Are we still building for humans, or for AI agents? The answer to this question is changing faster than most product teams can catch up with, and we’ve seen several innovations this year back up this fact. One of the most recent ones is Google’s release of the Agent Payments Protocol (AP2) in September 2025.
For the first time, we’re witnessing AI agents and systems independently execute payments and transactions on behalf of users. Essentially, this means you can no longer assume that the person at the other end of every transaction is human. It also changes everything, from what user experience now means to how products must be built. How then do we navigate this new reality?
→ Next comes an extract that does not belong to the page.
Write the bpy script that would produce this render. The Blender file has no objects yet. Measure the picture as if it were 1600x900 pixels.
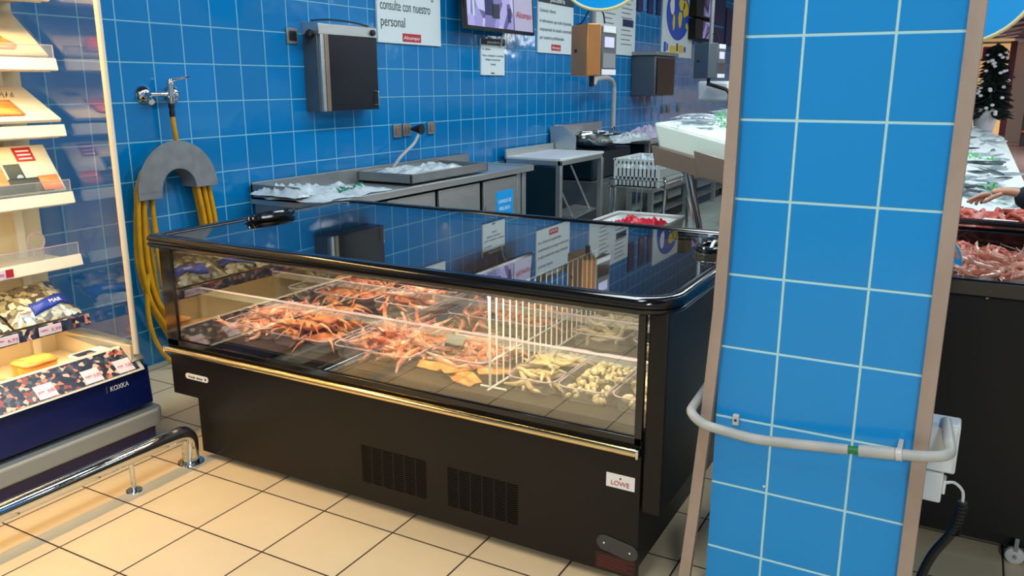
import bpy, math, random
from mathutils import Vector, Matrix, noise
R_ = random.Random(7)
PI = math.pi
sc = bpy.context.scene

# ---------------------------------------------------------------- camera
cd = bpy.data.cameras.new('camera'); cam = bpy.data.objects.new('camera', cd)
sc.collection.objects.link(cam); sc.camera = cam
cd.sensor_width = 36; cd.lens = 1283.07 / 1600 * 36; cd.clip_start = .05; cd.clip_end = 200
_pi, _ya = math.radians(13.958), math.radians(28.916)
F = Vector((math.cos(_ya) * math.cos(_pi), math.sin(_ya) * math.cos(_pi), -math.sin(_pi)))
Rt = Vector((math.sin(_ya), -math.cos(_ya), 0)); U = Rt.cross(F)
cam.matrix_world = Matrix(((Rt.x, U.x, -F.x, 0), (Rt.y, U.y, -F.y, 0), (Rt.z, U.z, -F.z, 1.55), (0, 0, 0, 1)))

# ---------------------------------------------------------------- world, lamps, exposure
sc.view_settings.view_transform = 'Standard'; sc.view_settings.look = 'None'
sc.view_settings.gamma = 1; sc.view_settings.use_curve_mapping = False
sc.view_settings.exposure = 0.0
w = bpy.data.worlds.new('hall'); sc.world = w; w.use_nodes = True
w.node_tree.nodes['Background'].inputs[0].default_value = (.82, .92, 1, 1)
w.node_tree.nodes['Background'].inputs[1].default_value = .42

def area(name, loc, sx, sy, power, col, target=None, spread=PI):
    d = bpy.data.lights.new(name, 'AREA'); d.shape = 'RECTANGLE'; d.size = sx; d.size_y = sy
    d.energy = power; d.color = col; d.spread = spread
    o = bpy.data.objects.new(name, d); sc.collection.objects.link(o); o.location = loc
    if target is not None:
        o.rotation_euler = (Vector(target) - Vector(loc)).to_track_quat('-Z', 'Y').to_euler()
    return o
COOL = (.86, .96, 1); WARM = (1, .60, .20)
for lx, ly, lp in ((.3, .9, 58), (2.6, 1.6, 66), (5.0, 1.7, 62), (7.8, 1.6, 74), (11.0, 1.0, 60), (4.6, -1.2, 75), (8.5, -2.2, 120), (12.5, -3.6, 150), (16.5, -5.5, 110), (20, -3, 230), (27, -2, 260), (-3.4, -1.6, 265)):
    area('ceiling_lamp', (lx, ly, 3.52 if lx < 14 else 2.72), 2.2, .5, lp * .86, COOL)

# ---------------------------------------------------------------- materials
def lin(c): c /= 255.; return c / 12.92 if c <= .04045 else ((c + .055) / 1.055) ** 2.4
def C(r, g, b): return (lin(r), lin(g), lin(b), 1)
def newmat(name):
    m = bpy.data.materials.new(name); m.use_nodes = True
    n = m.node_tree.nodes; b = n['Principled BSDF']; return m, n, m.node_tree.links, b
def mat(name, col, rough=.5, metal=0, var=0, vs=8, bump=0, bs=20, spec=.5, coat=0, trans=0, emit=0, sss=0, col2=None, stretch=None):
    m, n, l, b = newmat(name)
    b.inputs['Base Color'].default_value = col; b.inputs['Roughness'].default_value = rough
    b.inputs['Metallic'].default_value = metal; b.inputs['Specular IOR Level'].default_value = spec
    b.inputs['Coat Weight'].default_value = coat; b.inputs['Coat Roughness'].default_value = .08
    b.inputs['Transmission Weight'].default_value = trans
    if sss: b.inputs['Subsurface Weight'].default_value = sss; b.inputs['Subsurface Radius'].default_value = (.01, .004, .002)
    if emit: b.inputs['Emission Color'].default_value = col; b.inputs['Emission Strength'].default_value = emit
    if var or bump:
        tc = n.new('ShaderNodeTexCoord'); src = tc.outputs['Object']
        if stretch:
            mp = n.new('ShaderNodeMapping'); mp.inputs['Scale'].default_value = stretch
            l.new(src, mp.inputs[0]); src = mp.outputs[0]
    if var:
        t = n.new('ShaderNodeTexNoise'); t.inputs['Scale'].default_value = vs; t.inputs['Detail'].default_value = 5
        l.new(src, t.inputs['Vector'])
        r = n.new('ShaderNodeValToRGB'); r.color_ramp.elements[0].position = .35; r.color_ramp.elements[1].position = .68
        c2 = col2 or tuple(min(1, x * (1 + var)) for x in col[:3]) + (1,)
        r.color_ramp.elements[0].color = col if col2 else tuple(x * (1 - var) for x in col[:3]) + (1,)
        r.color_ramp.elements[1].color = c2
        l.new(t.outputs['Fac'], r.inputs[0]); l.new(r.outputs[0], b.inputs['Base Color'])
    if bump:
        t = n.new('ShaderNodeTexNoise'); t.inputs['Scale'].default_value = bs; t.inputs['Detail'].default_value = 4
        l.new(src, t.inputs['Vector'])
        bp = n.new('ShaderNodeBump'); bp.inputs['Strength'].default_value = bump; bp.inputs['Distance'].default_value = .01
        l.new(t.outputs['Fac'], bp.inputs['Height']); l.new(bp.outputs[0], b.inputs['Normal'])
    return m

def math_(n, l, op, a, b=None, c=None):
    x = n.new('ShaderNodeMath'); x.operation = op
    for i, v in enumerate((a, b, c)):
        if v is None: continue
        if isinstance(v, (int, float)): x.inputs[i].default_value = v
        else: l.new(v, x.inputs[i])
    return x.outputs[0]

def tile_mat(name, A, offA, pA, B, offB, pB, grout, col, gcol, rough, var=.06, tilt=.0, wave=.0, wscale=3, spec=.5, gb=.002, mottled=0):
    m, n, l, b = newmat(name)
    g = n.new('ShaderNodeNewGeometry'); s = n.new('ShaderNodeSeparateXYZ'); l.new(g.outputs['Position'], s.inputs[0])
    def ax(i, off, p):
        v = math_(n, l, 'DIVIDE', math_(n, l, 'SUBTRACT', s.outputs[i], off), p)
        fl_ = math_(n, l, 'FLOOR', v); fr = math_(n, l, 'FRACT', v)
        d = math_(n, l, 'MULTIPLY', math_(n, l, 'MINIMUM', fr, math_(n, l, 'SUBTRACT', 1, fr)), p)
        return fl_, fr, d
    fa, ra, da = ax(A, offA, pA); fb, rb, db = ax(B, offB, pB)
    d = math_(n, l, 'MINIMUM', da, db)
    mr = n.new('ShaderNodeMapRange'); mr.interpolation_type = 'SMOOTHSTEP'
    mr.inputs[1].default_value = grout * .35; mr.inputs[2].default_value = grout * .65
    l.new(d, mr.inputs[0]); mask = mr.outputs[0]
    cx = n.new('ShaderNodeCombineXYZ'); l.new(fa, cx.inputs[0]); l.new(fb, cx.inputs[1])
    wn = n.new('ShaderNodeTexWhiteNoise'); wn.noise_dimensions = '3D'; l.new(cx.outputs[0], wn.inputs['Vector'])
    sr = n.new('ShaderNodeSeparateColor'); l.new(wn.outputs['Color'], sr.inputs[0])
    hs = n.new('ShaderNodeHueSaturation'); hs.inputs['Color'].default_value = col
    val = math_(n, l, 'ADD', math_(n, l, 'MULTIPLY', sr.outputs[0], 2 * var), 1 - var)
    if mottled:
        t = n.new('ShaderNodeTexNoise'); t.inputs['Scale'].default_value = 9; t.inputs['Detail'].default_value = 6
        l.new(g.outputs['Position'], t.inputs['Vector'])
        val = math_(n, l, 'MULTIPLY', val, math_(n, l, 'ADD', math_(n, l, 'MULTIPLY', t.outputs['Fac'], mottled), 1 - mottled / 2))
    l.new(val, hs.inputs['Value'])
    mx = n.new('ShaderNodeMix'); mx.data_type = 'RGBA'; l.new(mask, mx.inputs[0])
    mx.inputs[6].default_value = gcol; l.new(hs.outputs[0], mx.inputs[7]); l.new(mx.outputs[2], b.inputs['Base Color'])
    rm = math_(n, l, 'ADD', math_(n, l, 'MULTIPLY', math_(n, l, 'SUBTRACT', 1, mask), .6), rough)
    l.new(rm, b.inputs['Roughness']); b.inputs['Specular IOR Level'].default_value = spec
    h = math_(n, l, 'MULTIPLY', mask, gb)
    if tilt:
        ta = math_(n, l, 'MULTIPLY', math_(n, l, 'MULTIPLY', math_(n, l, 'SUBTRACT', sr.outputs[1], .5), ra), tilt)
        tb = math_(n, l, 'MULTIPLY', math_(n, l, 'MULTIPLY', math_(n, l, 'SUBTRACT', sr.outputs[2], .5), rb), tilt)
        h = math_(n, l, 'ADD', h, math_(n, l, 'ADD', ta, tb))
    if wave:
        t = n.new('ShaderNodeTexNoise'); t.inputs['Scale'].default_value = wscale; t.inputs['Detail'].default_value = 2
        l.new(g.outputs['Position'], t.inputs['Vector'])
        h = math_(n, l, 'ADD', h, math_(n, l, 'MULTIPLY', t.outputs['Fac'], wave))
    bp = n.new('ShaderNodeBump'); bp.inputs['Strength'].default_value = 1; bp.inputs['Distance'].default_value = 1
    l.new(h, bp.inputs['Height']); l.new(bp.outputs[0], b.inputs['Normal'])
    return m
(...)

Let’s find out in this piece.
Google’s AP2 Enables Agent-First Experiences
It’s impossible to roam the tech media without coming across one or two articles tagging 2025 as the year of AI agents. It’s hard to argue with this narrative because we’ve seen some of the best AI rollouts in the last few years, and frankly, it only gets better from here.
While traditional agents were designed to respond to prompts or perform single tasks, the aim with AI agents was to create a system where these tools can plan and execute, use external tools, adapt to feedback, and possibly do so much more independently. The expectations are high, and it’s easy to see why the sector is pumped are eager to see these ideas implemented.
Many of the releases seen this year haven’t lived up to expectations, as they only scratched the surface of these promises, not until Google’s AP2 release on September 17th. AP2 is an open protocol agent designed to authenticate, purchase, and transact autonomously, ensuring that payment flows remain compliant with existing financial regulations.
In simple terms:
● Shopping will shift from “add to cart” to “delegate to agent
● Scheduling becomes syncing between AI proxies
● Engagement evolves from clicks to intent alignment.
A Google Cloud blog post announcing this release detailed some of AP2’s design functionality, like smarter shopping, accessing personalized offers, and coordinating tasks in relation to purchases. Imagine a customer discovers a leather jacket they want is unavailable in a specific size, and they tell their agent: “I really need this jacket in a size XL, and I’m willing to pay 30% more for it.” The agent then monitors the store under these predetermined conditions and automatically executes the order the moment this variant is met. This is exactly how this article pictures AP2 in real-world use cases.
One of the major challenges with the rollouts seen this year is that they work great in demos, then crash and burn when handling actual business processes. In fact, a LangChain research found that performance quality is the #1 concern of 82% of organizations deploying AI agents. However, the potential AP2 holds in terms of functionality is high, and considering Google’s recent huge success with the VEO3, there is a high chance it will meet expectations. As such, this could be the biggest enabler of agent-first experiences for product leaders.
Designing for The Digital Twin (AI agents)
IBM defines a digital twin as a digital representation of an object or system that updates in real-time, utilizing simulations, machine learning, and reasoning to support decision-making processes. The concept of the digital twin has been in existence for some time. In manufacturing and infrastructure, it has been around for decades, and McKinsey calls it “the ultimate convergence of data and design,” referring to digital models that mirror physical systems in real-time. Although these systems have existed for a long time, they’re taking a new direction today, with the integration of artificial intelligence.
This new direction forces product teams to rethink design at a fundamental level, especially considering that traditional user experience is built around human cognition and interactions. We’re at a point where these traditional approaches won’t suffice when the user at the end of the screen might not even be human. At this time, product leaders have numerous new factors to consider. For instance, there may now be a need to prioritize APIs and semantic metadata that agents can interpret and act upon.
At the same time, we might need to start looking into vulnerability loops and ways to confirm that an agent’s actions do represent its user’s intent. This model essentially changes what it means to “design for the users” as the next customer’s journey we curate might not be a direct interaction, but one mediated through intelligent proxies.
Lessons for Product Leaders
The most important lesson to take from innovations like this is how quickly the industry is evolving, and how we need to be actively involved in moving with the times. If AI agents in digital finance transactions become a working system, how do we integrate ourselves into such a model? We can start by asking the following questions:
● Are we ready to design for agents as first-class customers?
● Can our APIs and systems support autonomous decision-making?
● Do we measure success by engagement, or by how faithfully agents reflect user values?
The Future of Human-Product Relationship
Designing for AI agents is ultimately about redefining the relationship between people and products. While the focus is shifting toward creating experiences for autonomous agents rather than direct human users, it’s essential to remember that these agents are extensions of their users. They reflect their identity, preferences, and ethics. When you design with those human values at the core, you’re not just building for today’s interfaces; you’re building products resilient enough to survive the next wave of AI innovation.